- **The exercise**
Please transcribe the records precisely; pictures stay out of your copy.
-- START Records supplied --
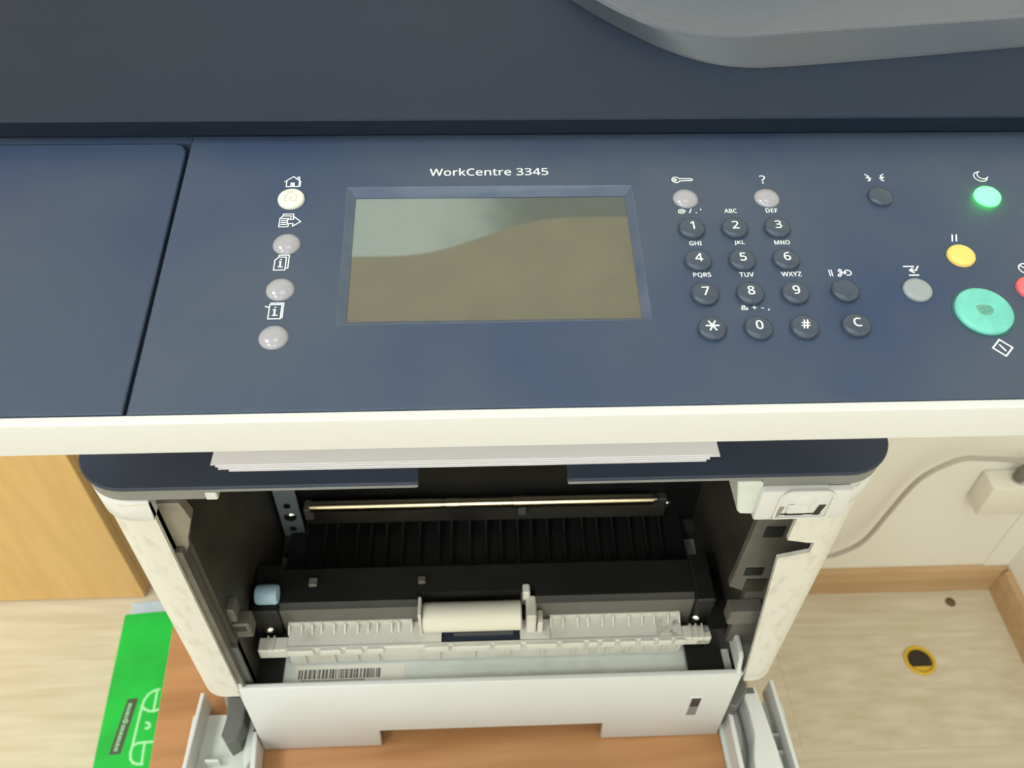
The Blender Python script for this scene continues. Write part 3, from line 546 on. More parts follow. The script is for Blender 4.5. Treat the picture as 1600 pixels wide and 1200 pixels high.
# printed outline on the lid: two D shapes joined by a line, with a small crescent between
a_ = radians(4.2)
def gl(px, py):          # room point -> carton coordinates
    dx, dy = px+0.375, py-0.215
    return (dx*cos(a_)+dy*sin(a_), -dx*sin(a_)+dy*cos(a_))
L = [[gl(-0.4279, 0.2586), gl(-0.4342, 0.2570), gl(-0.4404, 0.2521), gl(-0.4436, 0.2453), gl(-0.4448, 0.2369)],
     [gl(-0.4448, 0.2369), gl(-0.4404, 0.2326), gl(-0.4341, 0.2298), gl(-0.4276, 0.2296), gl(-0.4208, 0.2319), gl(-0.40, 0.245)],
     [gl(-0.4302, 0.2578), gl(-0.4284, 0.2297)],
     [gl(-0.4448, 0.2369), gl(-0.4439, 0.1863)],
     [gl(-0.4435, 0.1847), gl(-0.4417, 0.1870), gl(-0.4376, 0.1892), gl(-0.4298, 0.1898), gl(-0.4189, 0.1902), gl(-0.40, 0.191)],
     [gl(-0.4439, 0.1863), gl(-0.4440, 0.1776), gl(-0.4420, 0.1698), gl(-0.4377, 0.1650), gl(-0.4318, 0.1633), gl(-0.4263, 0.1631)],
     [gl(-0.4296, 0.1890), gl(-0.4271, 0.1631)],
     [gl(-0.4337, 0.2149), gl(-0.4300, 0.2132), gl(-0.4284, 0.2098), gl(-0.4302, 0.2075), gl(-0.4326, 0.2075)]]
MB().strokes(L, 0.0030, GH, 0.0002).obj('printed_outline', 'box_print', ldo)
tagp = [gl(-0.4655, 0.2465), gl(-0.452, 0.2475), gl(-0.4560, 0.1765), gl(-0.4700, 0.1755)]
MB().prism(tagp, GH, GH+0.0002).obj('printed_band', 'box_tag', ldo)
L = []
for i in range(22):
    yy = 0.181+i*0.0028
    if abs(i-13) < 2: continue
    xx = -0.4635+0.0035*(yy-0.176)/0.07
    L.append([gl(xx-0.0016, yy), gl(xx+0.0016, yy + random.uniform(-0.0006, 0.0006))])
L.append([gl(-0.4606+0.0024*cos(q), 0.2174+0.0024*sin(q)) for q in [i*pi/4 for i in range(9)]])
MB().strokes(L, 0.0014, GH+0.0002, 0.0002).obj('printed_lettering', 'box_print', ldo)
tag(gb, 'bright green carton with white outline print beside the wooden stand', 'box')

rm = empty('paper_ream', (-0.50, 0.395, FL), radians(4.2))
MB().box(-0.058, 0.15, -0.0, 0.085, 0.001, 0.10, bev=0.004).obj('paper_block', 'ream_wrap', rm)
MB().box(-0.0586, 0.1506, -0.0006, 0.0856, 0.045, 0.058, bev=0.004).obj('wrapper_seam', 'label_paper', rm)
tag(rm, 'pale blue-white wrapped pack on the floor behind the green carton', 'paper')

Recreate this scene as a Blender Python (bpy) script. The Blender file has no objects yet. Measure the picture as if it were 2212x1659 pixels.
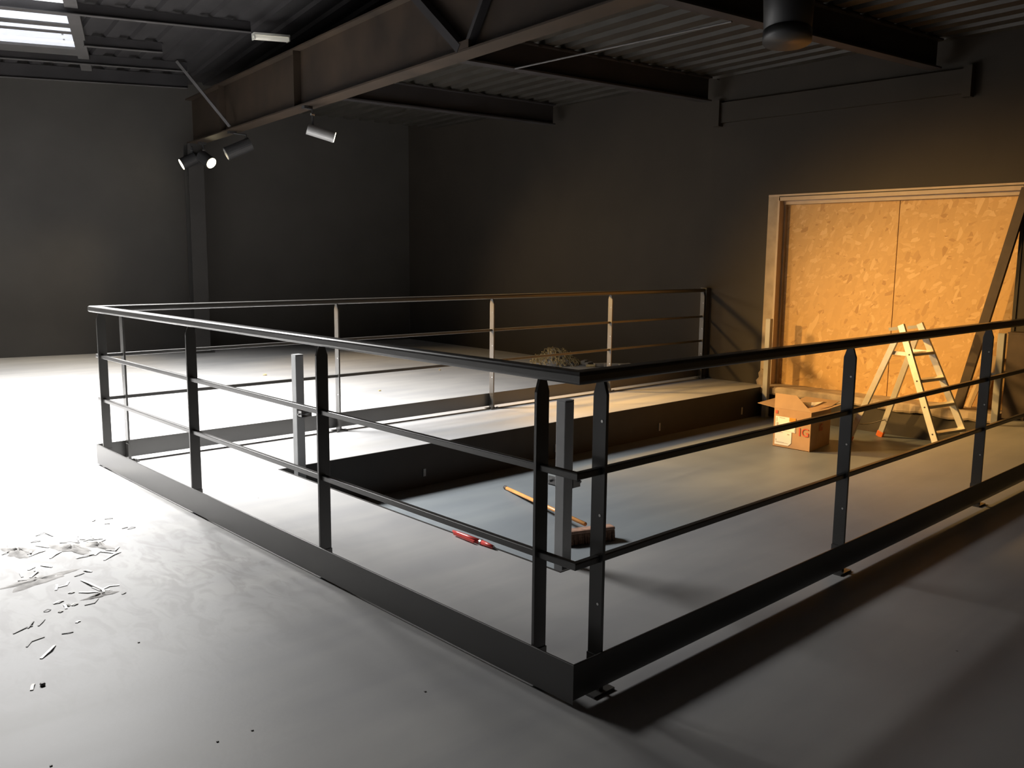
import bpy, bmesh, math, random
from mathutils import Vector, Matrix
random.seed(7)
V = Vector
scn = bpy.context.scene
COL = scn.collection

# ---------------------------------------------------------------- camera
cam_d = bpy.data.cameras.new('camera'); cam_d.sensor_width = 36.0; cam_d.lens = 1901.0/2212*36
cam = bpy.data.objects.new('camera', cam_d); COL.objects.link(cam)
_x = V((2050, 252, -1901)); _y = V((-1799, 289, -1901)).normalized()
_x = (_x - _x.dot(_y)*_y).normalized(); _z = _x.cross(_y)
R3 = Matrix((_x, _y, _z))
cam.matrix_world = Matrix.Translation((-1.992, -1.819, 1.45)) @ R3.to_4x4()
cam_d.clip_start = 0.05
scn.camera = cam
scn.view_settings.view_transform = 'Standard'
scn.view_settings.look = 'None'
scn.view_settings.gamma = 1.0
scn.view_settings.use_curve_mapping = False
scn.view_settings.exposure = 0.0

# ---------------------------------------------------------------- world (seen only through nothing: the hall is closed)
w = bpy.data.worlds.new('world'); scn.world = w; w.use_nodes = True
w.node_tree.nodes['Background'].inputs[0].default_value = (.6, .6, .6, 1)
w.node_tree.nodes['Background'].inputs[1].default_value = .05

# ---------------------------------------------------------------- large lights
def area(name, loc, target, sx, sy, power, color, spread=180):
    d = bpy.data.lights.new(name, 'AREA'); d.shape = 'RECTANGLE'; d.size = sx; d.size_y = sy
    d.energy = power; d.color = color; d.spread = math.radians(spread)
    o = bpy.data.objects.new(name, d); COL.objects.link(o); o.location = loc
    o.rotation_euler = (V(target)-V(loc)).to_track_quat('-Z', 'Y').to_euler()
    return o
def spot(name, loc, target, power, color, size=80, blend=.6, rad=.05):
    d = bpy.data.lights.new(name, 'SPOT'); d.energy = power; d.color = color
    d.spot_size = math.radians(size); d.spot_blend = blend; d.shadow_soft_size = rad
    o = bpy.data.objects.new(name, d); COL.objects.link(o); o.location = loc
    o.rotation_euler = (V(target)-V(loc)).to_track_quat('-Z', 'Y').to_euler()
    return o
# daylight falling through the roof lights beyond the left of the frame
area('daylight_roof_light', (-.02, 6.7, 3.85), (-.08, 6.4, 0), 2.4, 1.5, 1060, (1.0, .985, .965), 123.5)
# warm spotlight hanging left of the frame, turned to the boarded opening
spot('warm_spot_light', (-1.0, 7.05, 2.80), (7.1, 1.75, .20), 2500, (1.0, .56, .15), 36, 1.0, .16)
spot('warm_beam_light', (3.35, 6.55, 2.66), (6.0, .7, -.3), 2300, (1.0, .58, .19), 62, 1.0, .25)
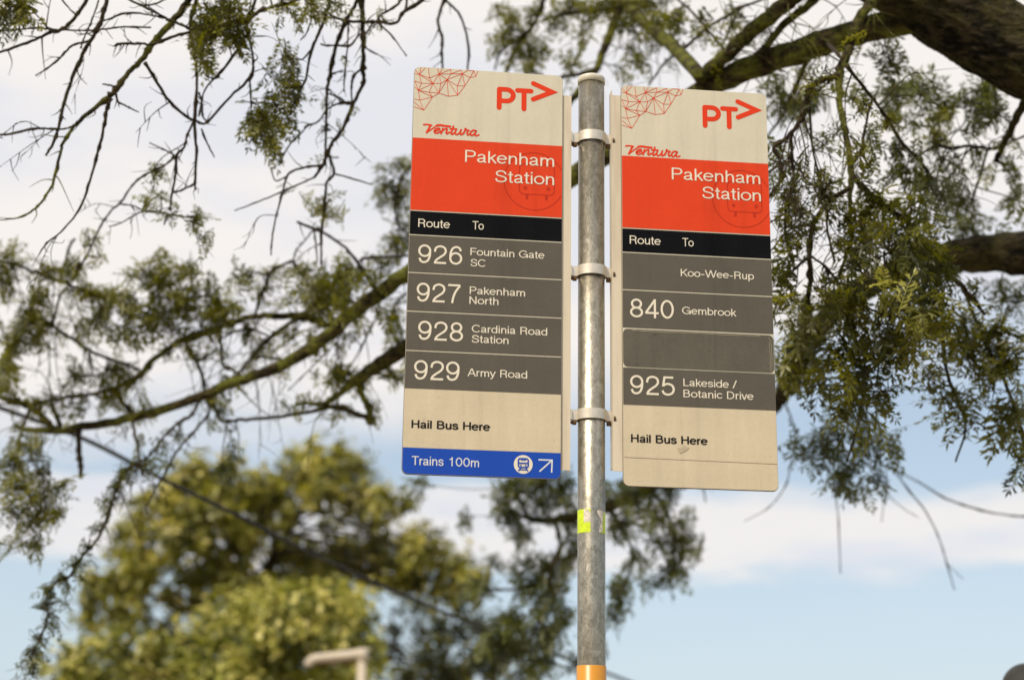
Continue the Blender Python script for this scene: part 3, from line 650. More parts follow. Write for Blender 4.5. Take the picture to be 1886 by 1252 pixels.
-- END Records supplied --
- **Solution for this problem**
The Blender Python script for this scene continues. Write part 3, from line 546 on. More parts follow. The script is for Blender 4.5. Treat the picture as 1600 pixels wide and 1200 pixels high.
# printed outline on the lid: two D shapes joined by a line, with a small crescent between
a_ = radians(4.2)
def gl(px, py):          # room point -> carton coordinates
    dx, dy = px+0.375, py-0.215
    return (dx*cos(a_)+dy*sin(a_), -dx*sin(a_)+dy*cos(a_))
L = [[gl(-0.4279, 0.2586), gl(-0.4342, 0.2570), gl(-0.4404, 0.2521), gl(-0.4436, 0.2453), gl(-0.4448, 0.2369)],
     [gl(-0.4448, 0.2369), gl(-0.4404, 0.2326), gl(-0.4341, 0.2298), gl(-0.4276, 0.2296), gl(-0.4208, 0.2319), gl(-0.40, 0.245)],
     [gl(-0.4302, 0.2578), gl(-0.4284, 0.2297)],
     [gl(-0.4448, 0.2369), gl(-0.4439, 0.1863)],
     [gl(-0.4435, 0.1847), gl(-0.4417, 0.1870), gl(-0.4376, 0.1892), gl(-0.4298, 0.1898), gl(-0.4189, 0.1902), gl(-0.40, 0.191)],
     [gl(-0.4439, 0.1863), gl(-0.4440, 0.1776), gl(-0.4420, 0.1698), gl(-0.4377, 0.1650), gl(-0.4318, 0.1633), gl(-0.4263, 0.1631)],
     [gl(-0.4296, 0.1890), gl(-0.4271, 0.1631)],
     [gl(-0.4337, 0.2149), gl(-0.4300, 0.2132), gl(-0.4284, 0.2098), gl(-0.4302, 0.2075), gl(-0.4326, 0.2075)]]
MB().strokes(L, 0.0030, GH, 0.0002).obj('printed_outline', 'box_print', ldo)
tagp = [gl(-0.4655, 0.2465), gl(-0.452, 0.2475), gl(-0.4560, 0.1765), gl(-0.4700, 0.1755)]
MB().prism(tagp, GH, GH+0.0002).obj('printed_band', 'box_tag', ldo)
L = []
for i in range(22):
    yy = 0.181+i*0.0028
    if abs(i-13) < 2: continue
    xx = -0.4635+0.0035*(yy-0.176)/0.07
    L.append([gl(xx-0.0016, yy), gl(xx+0.0016, yy + random.uniform(-0.0006, 0.0006))])
L.append([gl(-0.4606+0.0024*cos(q), 0.2174+0.0024*sin(q)) for q in [i*pi/4 for i in range(9)]])
MB().strokes(L, 0.0014, GH+0.0002, 0.0002).obj('printed_lettering', 'box_print', ldo)
tag(gb, 'bright green carton with white outline print beside the wooden stand', 'box')

rm = empty('paper_ream', (-0.50, 0.395, FL), radians(4.2))
MB().box(-0.058, 0.15, -0.0, 0.085, 0.001, 0.10, bev=0.004).obj('paper_block', 'ream_wrap', rm)
MB().box(-0.0586, 0.1506, -0.0006, 0.0856, 0.045, 0.058, bev=0.004).obj('wrapper_seam', 'label_paper', rm)
tag(rm, 'pale blue-white wrapped pack on the floor behind the green carton', 'paper')

Recreate this scene as a Blender Python (bpy) script. The Blender file has no objects yet. Measure the picture as if it were 2212x1659 pixels.
import bpy, bmesh, math, random
from mathutils import Vector, Matrix
random.seed(7)
V = Vector
scn = bpy.context.scene
COL = scn.collection

# ---------------------------------------------------------------- camera
cam_d = bpy.data.cameras.new('camera'); cam_d.sensor_width = 36.0; cam_d.lens = 1901.0/2212*36
cam = bpy.data.objects.new('camera', cam_d); COL.objects.link(cam)
_x = V((2050, 252, -1901)); _y = V((-1799, 289, -1901)).normalized()
_x = (_x - _x.dot(_y)*_y).normalized(); _z = _x.cross(_y)
R3 = Matrix((_x, _y, _z))
cam.matrix_world = Matrix.Translation((-1.992, -1.819, 1.45)) @ R3.to_4x4()
cam_d.clip_start = 0.05
scn.camera = cam
scn.view_settings.view_transform = 'Standard'
scn.view_settings.look = 'None'
scn.view_settings.gamma = 1.0
scn.view_settings.use_curve_mapping = False
scn.view_settings.exposure = 0.0

# ---------------------------------------------------------------- world (seen only through nothing: the hall is closed)
w = bpy.data.worlds.new('world'); scn.world = w; w.use_nodes = True
w.node_tree.nodes['Background'].inputs[0].default_value = (.6, .6, .6, 1)
w.node_tree.nodes['Background'].inputs[1].default_value = .05

# ---------------------------------------------------------------- large lights
def area(name, loc, target, sx, sy, power, color, spread=180):
    d = bpy.data.lights.new(name, 'AREA'); d.shape = 'RECTANGLE'; d.size = sx; d.size_y = sy
    d.energy = power; d.color = color; d.spread = math.radians(spread)
    o = bpy.data.objects.new(name, d); COL.objects.link(o); o.location = loc
    o.rotation_euler = (V(target)-V(loc)).to_track_quat('-Z', 'Y').to_euler()
    return o
def spot(name, loc, target, power, color, size=80, blend=.6, rad=.05):
    d = bpy.data.lights.new(name, 'SPOT'); d.energy = power; d.color = color
    d.spot_size = math.radians(size); d.spot_blend = blend; d.shadow_soft_size = rad
    o = bpy.data.objects.new(name, d); COL.objects.link(o); o.location = loc
    o.rotation_euler = (V(target)-V(loc)).to_track_quat('-Z', 'Y').to_euler()
    return o
# daylight falling through the roof lights beyond the left of the frame
area('daylight_roof_light', (-.02, 6.7, 3.85), (-.08, 6.4, 0), 2.4, 1.5, 1060, (1.0, .985, .965), 123.5)
# warm spotlight hanging left of the frame, turned to the boarded opening
spot('warm_spot_light', (-1.0, 7.05, 2.80), (7.1, 1.75, .20), 2500, (1.0, .56, .15), 36, 1.0, .16)
spot('warm_beam_light', (3.35, 6.55, 2.66), (6.0, .7, -.3), 2300, (1.0, .58, .19), 62, 1.0, .25)
Continue the Blender Python script for this scene: part 3, from line 650. More parts follow. Write for Blender 4.5. Take the picture to be 1886 by 1252 pixels.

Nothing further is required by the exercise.